THE ELECTION WILL BE CLOSE. James A. Hagerty passes along in Sunday’s New York Times an analysis of the electoral vote by "one well-informed political leader." It shows President Roosevelt as being able to count on 167 "safe" electoral votes, and Wendell Willkie as having a good expectation of getting 212 electoral votes, which are considered to be "safe" or "probable" for him A total of 152 electoral votes from eleven states are considered "doubtful". They are -- Illinois (29), Kentucky (11), Maryland (8), Missouri (15), Montana (4), New York (47), Nevada (3), Oklahoma (11), Utah (4), West Virginia (8), and Wisconsin (12).
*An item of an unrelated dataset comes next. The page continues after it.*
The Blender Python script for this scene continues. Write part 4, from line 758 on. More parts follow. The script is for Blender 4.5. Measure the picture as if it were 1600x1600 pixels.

Surprisingly, the President’s supporters fear that national defense could be the issue that defeats the Democrats this time -- "[Party leaders] have little doubt of Mr. Roosevelt’s re-election if the people can be shown by October that a good beginning has been made in the manufacture of airplanes, warships, artillery, tanks, armored cars and rifles necessary for the defense of the United States and the Western Hemisphere. Failure to get a reasonably good start on production would be damaging to the President." Mr. Hagerty doesn’t point it out, but the early signs aren’t good -- such as War Secretary Stimson’s admission to Congress that the government has only contracted for 33 warplanes so far out of over 4,000 budgeted two months ago. A few more stories like this fall could well sink the Roosevelt campaign.

Dr. Gallup didn’t have anything new on the presidential race in Sunday’s Washington Post, but his survey one week ago did show a race as close as humanly possible -- Roosevelt over Willkie in the popular vote, 51% to 49%, but Willkie ahead in electoral votes, 304 to 227. If the election were held now, Gallup says, Willkie would win 24 states, and Roosevelt would win 24 states.

This is going to be a bitter campaign.